- _What is required_
Extract all of the entries and give them again, word for word.

- _Record extracts_
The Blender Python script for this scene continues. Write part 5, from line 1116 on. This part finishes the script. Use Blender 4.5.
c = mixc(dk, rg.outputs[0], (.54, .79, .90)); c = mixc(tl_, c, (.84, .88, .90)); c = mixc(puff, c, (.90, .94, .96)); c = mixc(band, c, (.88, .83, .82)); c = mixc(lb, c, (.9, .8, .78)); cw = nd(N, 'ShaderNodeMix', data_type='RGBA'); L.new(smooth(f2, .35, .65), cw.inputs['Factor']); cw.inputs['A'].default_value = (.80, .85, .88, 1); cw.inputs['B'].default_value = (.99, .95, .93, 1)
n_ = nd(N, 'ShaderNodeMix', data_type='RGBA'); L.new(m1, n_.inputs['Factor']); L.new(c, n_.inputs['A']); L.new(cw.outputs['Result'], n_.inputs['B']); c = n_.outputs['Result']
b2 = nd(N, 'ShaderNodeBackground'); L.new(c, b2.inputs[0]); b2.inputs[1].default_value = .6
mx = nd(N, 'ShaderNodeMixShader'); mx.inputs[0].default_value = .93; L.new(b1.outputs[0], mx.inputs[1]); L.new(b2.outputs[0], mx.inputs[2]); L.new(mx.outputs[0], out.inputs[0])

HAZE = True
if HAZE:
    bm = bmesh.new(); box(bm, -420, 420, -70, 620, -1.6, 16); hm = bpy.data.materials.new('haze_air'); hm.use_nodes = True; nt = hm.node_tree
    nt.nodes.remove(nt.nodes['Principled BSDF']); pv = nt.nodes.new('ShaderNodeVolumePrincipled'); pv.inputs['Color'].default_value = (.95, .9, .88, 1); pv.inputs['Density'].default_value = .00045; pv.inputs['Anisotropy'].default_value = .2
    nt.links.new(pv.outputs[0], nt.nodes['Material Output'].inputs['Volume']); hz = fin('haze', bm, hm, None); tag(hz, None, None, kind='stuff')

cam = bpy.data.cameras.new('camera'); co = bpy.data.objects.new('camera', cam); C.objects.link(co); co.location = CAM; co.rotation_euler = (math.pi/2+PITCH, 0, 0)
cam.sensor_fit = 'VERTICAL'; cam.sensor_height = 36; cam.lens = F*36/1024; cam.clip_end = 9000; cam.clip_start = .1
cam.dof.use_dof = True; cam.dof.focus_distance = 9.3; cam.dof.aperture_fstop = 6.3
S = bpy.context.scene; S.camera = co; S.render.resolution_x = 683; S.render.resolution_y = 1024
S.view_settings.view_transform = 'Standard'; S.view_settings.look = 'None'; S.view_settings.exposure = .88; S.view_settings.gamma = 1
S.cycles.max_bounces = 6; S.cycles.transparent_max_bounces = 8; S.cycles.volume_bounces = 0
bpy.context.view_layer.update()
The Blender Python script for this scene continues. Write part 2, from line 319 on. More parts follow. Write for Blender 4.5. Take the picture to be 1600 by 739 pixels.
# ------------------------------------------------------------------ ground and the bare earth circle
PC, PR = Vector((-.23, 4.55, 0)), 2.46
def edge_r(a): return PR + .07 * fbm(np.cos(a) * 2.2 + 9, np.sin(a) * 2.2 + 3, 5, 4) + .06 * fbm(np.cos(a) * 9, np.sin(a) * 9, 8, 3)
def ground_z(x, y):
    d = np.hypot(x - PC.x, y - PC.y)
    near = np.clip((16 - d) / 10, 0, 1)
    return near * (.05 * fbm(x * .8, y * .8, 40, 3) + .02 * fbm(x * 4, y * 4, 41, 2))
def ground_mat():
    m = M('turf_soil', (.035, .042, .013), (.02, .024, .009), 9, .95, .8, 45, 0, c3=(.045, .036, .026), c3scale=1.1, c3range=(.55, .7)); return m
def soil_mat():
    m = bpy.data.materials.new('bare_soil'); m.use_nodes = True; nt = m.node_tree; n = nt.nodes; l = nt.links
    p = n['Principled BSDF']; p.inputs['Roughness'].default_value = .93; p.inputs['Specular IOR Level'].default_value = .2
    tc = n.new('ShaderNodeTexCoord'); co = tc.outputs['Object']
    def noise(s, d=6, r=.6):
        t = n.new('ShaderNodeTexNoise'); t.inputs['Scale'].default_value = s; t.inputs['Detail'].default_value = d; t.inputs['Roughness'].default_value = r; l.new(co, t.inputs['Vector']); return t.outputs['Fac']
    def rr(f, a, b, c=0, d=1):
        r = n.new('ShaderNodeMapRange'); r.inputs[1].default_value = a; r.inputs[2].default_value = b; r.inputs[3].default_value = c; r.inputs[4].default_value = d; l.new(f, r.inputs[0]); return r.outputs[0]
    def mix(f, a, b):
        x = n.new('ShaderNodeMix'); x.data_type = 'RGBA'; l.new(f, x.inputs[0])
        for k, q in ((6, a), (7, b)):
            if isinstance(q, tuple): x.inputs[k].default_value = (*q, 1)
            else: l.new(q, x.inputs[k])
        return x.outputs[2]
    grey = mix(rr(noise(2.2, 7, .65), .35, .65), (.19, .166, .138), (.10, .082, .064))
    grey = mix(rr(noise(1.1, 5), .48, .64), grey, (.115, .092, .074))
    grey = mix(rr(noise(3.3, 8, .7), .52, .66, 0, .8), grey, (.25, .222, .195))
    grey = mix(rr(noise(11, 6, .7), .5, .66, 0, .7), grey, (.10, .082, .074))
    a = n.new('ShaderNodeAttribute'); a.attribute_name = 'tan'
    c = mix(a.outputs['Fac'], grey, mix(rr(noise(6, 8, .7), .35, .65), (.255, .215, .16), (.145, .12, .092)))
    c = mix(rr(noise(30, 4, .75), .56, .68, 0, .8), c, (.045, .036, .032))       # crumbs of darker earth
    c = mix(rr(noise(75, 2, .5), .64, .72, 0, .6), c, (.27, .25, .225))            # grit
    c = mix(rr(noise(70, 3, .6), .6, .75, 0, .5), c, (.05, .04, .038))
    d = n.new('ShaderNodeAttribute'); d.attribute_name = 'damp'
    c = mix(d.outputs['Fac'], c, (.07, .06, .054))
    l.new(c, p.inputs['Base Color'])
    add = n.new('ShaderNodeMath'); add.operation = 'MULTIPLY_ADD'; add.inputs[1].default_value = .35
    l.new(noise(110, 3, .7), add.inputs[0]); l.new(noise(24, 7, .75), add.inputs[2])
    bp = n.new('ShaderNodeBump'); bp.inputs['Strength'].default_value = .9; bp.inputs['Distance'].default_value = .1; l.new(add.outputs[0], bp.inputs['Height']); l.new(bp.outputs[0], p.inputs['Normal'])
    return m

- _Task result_
The Blender Python script for this scene continues. Write part 5, from line 1116 on. This part finishes the script. Use Blender 4.5.
c = mixc(dk, rg.outputs[0], (.54, .79, .90)); c = mixc(tl_, c, (.84, .88, .90)); c = mixc(puff, c, (.90, .94, .96)); c = mixc(band, c, (.88, .83, .82)); c = mixc(lb, c, (.9, .8, .78)); cw = nd(N, 'ShaderNodeMix', data_type='RGBA'); L.new(smooth(f2, .35, .65), cw.inputs['Factor']); cw.inputs['A'].default_value = (.80, .85, .88, 1); cw.inputs['B'].default_value = (.99, .95, .93, 1)
n_ = nd(N, 'ShaderNodeMix', data_type='RGBA'); L.new(m1, n_.inputs['Factor']); L.new(c, n_.inputs['A']); L.new(cw.outputs['Result'], n_.inputs['B']); c = n_.outputs['Result']
b2 = nd(N, 'ShaderNodeBackground'); L.new(c, b2.inputs[0]); b2.inputs[1].default_value = .6
mx = nd(N, 'ShaderNodeMixShader'); mx.inputs[0].default_value = .93; L.new(b1.outputs[0], mx.inputs[1]); L.new(b2.outputs[0], mx.inputs[2]); L.new(mx.outputs[0], out.inputs[0])

HAZE = True
if HAZE:
    bm = bmesh.new(); box(bm, -420, 420, -70, 620, -1.6, 16); hm = bpy.data.materials.new('haze_air'); hm.use_nodes = True; nt = hm.node_tree
    nt.nodes.remove(nt.nodes['Principled BSDF']); pv = nt.nodes.new('ShaderNodeVolumePrincipled'); pv.inputs['Color'].default_value = (.95, .9, .88, 1); pv.inputs['Density'].default_value = .00045; pv.inputs['Anisotropy'].default_value = .2
    nt.links.new(pv.outputs[0], nt.nodes['Material Output'].inputs['Volume']); hz = fin('haze', bm, hm, None); tag(hz, None, None, kind='stuff')

cam = bpy.data.cameras.new('camera'); co = bpy.data.objects.new('camera', cam); C.objects.link(co); co.location = CAM; co.rotation_euler = (math.pi/2+PITCH, 0, 0)
cam.sensor_fit = 'VERTICAL'; cam.sensor_height = 36; cam.lens = F*36/1024; cam.clip_end = 9000; cam.clip_start = .1
cam.dof.use_dof = True; cam.dof.focus_distance = 9.3; cam.dof.aperture_fstop = 6.3
S = bpy.context.scene; S.camera = co; S.render.resolution_x = 683; S.render.resolution_y = 1024
S.view_settings.view_transform = 'Standard'; S.view_settings.look = 'None'; S.view_settings.exposure = .88; S.view_settings.gamma = 1
S.cycles.max_bounces = 6; S.cycles.transparent_max_bounces = 8; S.cycles.volume_bounces = 0
bpy.context.view_layer.update()
The Blender Python script for this scene continues. Write part 2, from line 319 on. More parts follow. Write for Blender 4.5. Take the picture to be 1600 by 739 pixels.
# ------------------------------------------------------------------ ground and the bare earth circle
PC, PR = Vector((-.23, 4.55, 0)), 2.46
def edge_r(a): return PR + .07 * fbm(np.cos(a) * 2.2 + 9, np.sin(a) * 2.2 + 3, 5, 4) + .06 * fbm(np.cos(a) * 9, np.sin(a) * 9, 8, 3)
def ground_z(x, y):
    d = np.hypot(x - PC.x, y - PC.y)
    near = np.clip((16 - d) / 10, 0, 1)
    return near * (.05 * fbm(x * .8, y * .8, 40, 3) + .02 * fbm(x * 4, y * 4, 41, 2))
def ground_mat():
    m = M('turf_soil', (.035, .042, .013), (.02, .024, .009), 9, .95, .8, 45, 0, c3=(.045, .036, .026), c3scale=1.1, c3range=(.55, .7)); return m
def soil_mat():
    m = bpy.data.materials.new('bare_soil'); m.use_nodes = True; nt = m.node_tree; n = nt.nodes; l = nt.links
    p = n['Principled BSDF']; p.inputs['Roughness'].default_value = .93; p.inputs['Specular IOR Level'].default_value = .2
    tc = n.new('ShaderNodeTexCoord'); co = tc.outputs['Object']
    def noise(s, d=6, r=.6):
        t = n.new('ShaderNodeTexNoise'); t.inputs['Scale'].default_value = s; t.inputs['Detail'].default_value = d; t.inputs['Roughness'].default_value = r; l.new(co, t.inputs['Vector']); return t.outputs['Fac']
    def rr(f, a, b, c=0, d=1):
        r = n.new('ShaderNodeMapRange'); r.inputs[1].default_value = a; r.inputs[2].default_value = b; r.inputs[3].default_value = c; r.inputs[4].default_value = d; l.new(f, r.inputs[0]); return r.outputs[0]
    def mix(f, a, b):
        x = n.new('ShaderNodeMix'); x.data_type = 'RGBA'; l.new(f, x.inputs[0])
        for k, q in ((6, a), (7, b)):
            if isinstance(q, tuple): x.inputs[k].default_value = (*q, 1)
            else: l.new(q, x.inputs[k])
        return x.outputs[2]
    grey = mix(rr(noise(2.2, 7, .65), .35, .65), (.19, .166, .138), (.10, .082, .064))
    grey = mix(rr(noise(1.1, 5), .48, .64), grey, (.115, .092, .074))
    grey = mix(rr(noise(3.3, 8, .7), .52, .66, 0, .8), grey, (.25, .222, .195))
    grey = mix(rr(noise(11, 6, .7), .5, .66, 0, .7), grey, (.10, .082, .074))
    a = n.new('ShaderNodeAttribute'); a.attribute_name = 'tan'
    c = mix(a.outputs['Fac'], grey, mix(rr(noise(6, 8, .7), .35, .65), (.255, .215, .16), (.145, .12, .092)))
    c = mix(rr(noise(30, 4, .75), .56, .68, 0, .8), c, (.045, .036, .032))       # crumbs of darker earth
    c = mix(rr(noise(75, 2, .5), .64, .72, 0, .6), c, (.27, .25, .225))            # grit
    c = mix(rr(noise(70, 3, .6), .6, .75, 0, .5), c, (.05, .04, .038))
    d = n.new('ShaderNodeAttribute'); d.attribute_name = 'damp'
    c = mix(d.outputs['Fac'], c, (.07, .06, .054))
    l.new(c, p.inputs['Base Color'])
    add = n.new('ShaderNodeMath'); add.operation = 'MULTIPLY_ADD'; add.inputs[1].default_value = .35
    l.new(noise(110, 3, .7), add.inputs[0]); l.new(noise(24, 7, .75), add.inputs[2])
    bp = n.new('ShaderNodeBump'); bp.inputs['Strength'].default_value = .9; bp.inputs['Distance'].default_value = .1; l.new(add.outputs[0], bp.inputs['Height']); l.new(bp.outputs[0], p.inputs['Normal'])
    return m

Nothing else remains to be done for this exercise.